Legislation that helps parents fight radical gender ideology in public schools sweeping US

by Jacob Fuller

Trey Paul, FISM News 

Parents are pushing back as social media introduces more kids to dangerous and destructive gender ideology and an increasing number of schools are enabling gender-confused students to “socially transition” without their parent’s knowledge or consent.

Parental rights bills that seek to uphold and ensure a parent’s right to block things like the use of gender pronouns in public schools have either been approved or are awaiting approval in all but three states in the U.S.

Parents have been working to defend their rights and the rights of their children after taxpayer-funded schools started embedding a person’s self-determined sense of “gender identity” and “gender-affirming care” into children’s minds.

The only three states with no pending parental rights legislation are Nevada, New York, and Wyoming.


House Republicans in Florida passed a parental rights bill last month that stipulates that school employees can’t ask students for their preferred pronouns and tightens restrictions on school lessons about sexual identity and gender orientation, which lawmakers say should happen at home.
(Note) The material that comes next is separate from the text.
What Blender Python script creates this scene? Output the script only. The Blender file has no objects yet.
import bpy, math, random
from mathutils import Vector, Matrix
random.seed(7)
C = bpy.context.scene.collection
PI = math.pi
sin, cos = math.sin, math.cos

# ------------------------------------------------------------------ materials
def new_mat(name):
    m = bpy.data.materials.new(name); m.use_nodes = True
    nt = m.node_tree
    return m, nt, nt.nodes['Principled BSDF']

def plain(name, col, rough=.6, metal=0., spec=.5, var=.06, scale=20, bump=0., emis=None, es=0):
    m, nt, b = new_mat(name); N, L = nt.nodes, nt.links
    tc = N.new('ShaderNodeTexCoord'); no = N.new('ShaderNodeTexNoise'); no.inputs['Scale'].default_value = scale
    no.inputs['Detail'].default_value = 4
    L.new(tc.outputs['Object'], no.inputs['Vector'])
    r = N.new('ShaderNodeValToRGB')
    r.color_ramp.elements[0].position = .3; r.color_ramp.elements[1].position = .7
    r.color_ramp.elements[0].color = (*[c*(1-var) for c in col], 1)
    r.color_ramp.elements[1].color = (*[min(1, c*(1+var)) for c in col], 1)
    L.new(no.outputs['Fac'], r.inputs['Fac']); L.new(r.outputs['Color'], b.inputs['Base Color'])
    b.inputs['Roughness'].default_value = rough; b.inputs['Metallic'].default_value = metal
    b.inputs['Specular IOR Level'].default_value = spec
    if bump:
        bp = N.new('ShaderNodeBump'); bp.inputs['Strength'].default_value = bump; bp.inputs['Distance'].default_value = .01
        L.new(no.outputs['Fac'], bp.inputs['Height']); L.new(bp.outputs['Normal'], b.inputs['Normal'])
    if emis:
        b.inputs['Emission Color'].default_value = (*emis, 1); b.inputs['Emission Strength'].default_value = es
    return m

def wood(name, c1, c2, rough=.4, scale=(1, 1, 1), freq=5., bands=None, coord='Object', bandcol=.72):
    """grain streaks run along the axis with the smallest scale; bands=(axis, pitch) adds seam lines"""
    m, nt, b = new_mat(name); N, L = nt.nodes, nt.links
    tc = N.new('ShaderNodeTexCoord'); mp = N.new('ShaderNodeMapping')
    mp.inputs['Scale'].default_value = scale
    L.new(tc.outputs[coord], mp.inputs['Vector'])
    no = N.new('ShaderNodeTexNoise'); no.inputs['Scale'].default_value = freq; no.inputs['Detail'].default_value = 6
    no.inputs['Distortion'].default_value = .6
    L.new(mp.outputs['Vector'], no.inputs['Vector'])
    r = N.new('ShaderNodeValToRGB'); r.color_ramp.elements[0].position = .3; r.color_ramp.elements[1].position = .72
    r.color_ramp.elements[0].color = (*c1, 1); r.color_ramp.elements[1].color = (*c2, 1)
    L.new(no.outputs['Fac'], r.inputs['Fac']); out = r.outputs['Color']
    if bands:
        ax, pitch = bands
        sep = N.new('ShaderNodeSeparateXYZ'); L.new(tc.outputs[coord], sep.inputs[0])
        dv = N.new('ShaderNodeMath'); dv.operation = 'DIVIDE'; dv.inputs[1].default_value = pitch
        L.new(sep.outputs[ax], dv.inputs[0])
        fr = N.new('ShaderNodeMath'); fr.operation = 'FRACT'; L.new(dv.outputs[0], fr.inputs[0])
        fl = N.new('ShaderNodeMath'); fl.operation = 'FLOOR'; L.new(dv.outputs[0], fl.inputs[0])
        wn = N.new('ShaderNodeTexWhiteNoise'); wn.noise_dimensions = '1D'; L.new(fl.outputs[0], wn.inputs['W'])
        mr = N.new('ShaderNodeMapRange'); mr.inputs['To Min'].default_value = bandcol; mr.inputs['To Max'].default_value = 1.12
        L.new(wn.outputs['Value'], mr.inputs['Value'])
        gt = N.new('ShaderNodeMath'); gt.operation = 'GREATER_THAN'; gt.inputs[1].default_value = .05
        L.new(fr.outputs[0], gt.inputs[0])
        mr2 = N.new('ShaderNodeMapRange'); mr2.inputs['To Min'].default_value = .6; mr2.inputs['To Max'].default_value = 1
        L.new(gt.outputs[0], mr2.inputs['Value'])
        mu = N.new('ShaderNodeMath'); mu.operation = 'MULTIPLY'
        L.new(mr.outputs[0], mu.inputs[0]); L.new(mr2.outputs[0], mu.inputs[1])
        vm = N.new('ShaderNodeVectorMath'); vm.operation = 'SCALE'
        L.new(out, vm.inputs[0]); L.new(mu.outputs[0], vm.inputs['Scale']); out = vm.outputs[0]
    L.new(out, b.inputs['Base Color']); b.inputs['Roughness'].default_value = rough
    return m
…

“For those who think our schools should be some sort of social justice experiment, I challenge you this: I don’t agree with any of it, but when 100 percent of our children are proficient in reading, and 100 percent of our children are proficient in math, then there is time for all of this silliness,” said state Rep. Randy Fine (R-Palm Bay). “You want to know what hurts children? It’s the fact that they can’t read, it’s the fact that they can’t do math.”

No surprise, these types of legislation have become a target for the left.

Last week, the Republican National Committee shared a video clip of White House Press Secretary Karine Jean-Pierre claiming a decision by the Florida Board of Education to keep sexualized and far-left gender ideology out of schools is “dystopian.” The committee also noted she falsely claimed it prevented students from “discussing LGBTQI+ people in the classrooms.”

“These bills are being labeled as anti-trans, but nothing could be further from the truth. What they are is pro-family, pro-child,” said former New Hampshire state senator Dan Innis said. “Their purpose is to put these major life decisions, major life changes, where they belong, and that’s in the family between the parents and the children.”

Innis, who is a gay conservative, told “The Epoch Times” that he knows why parental rights measures are gaining steam. He believes the transgender movement’s targeting of children and the move to cut their parents out of the process “goes just too far,” even for many liberals.


One New Hampshire father recently testified before the House Education Committee about the disturbing and sexualized curriculum that is being offered to his kindergartner. A recent report with NH Journal highlighted how the kindergarten curriculum that allows adults to encourage children to draw genitalia comes from WISE, an Upper Valley nonprofit with a checkered history of placing questionable content into public elementary schools.

That father said he was reluctant to testify last week about the parental rights bill in his state because he didn’t want to deal with the people who oppose it.

“I dislike how politicized it’s become. People fear speaking out because of the backlash,” he said.


For the first time ever, the United States is seeing a federal parental rights bill move forward. House Republicans passed their national parental rights bill last month, but is unlikely to pass the Democrat-controlled Senate.

Speaker Kevin McCarthy, R-Calif. who made the Parents’ Bill of Rights Act a priority, said Republicans are “keeping our promise, our commitment to America, that parents will have a say in their kids’ education.”

This recent movement has seen some forms of unity emerge. The group “Gays Against Groomers” and the Christian group “Child Parents Rights” have joined forces to campaign together and support parental rights legislation.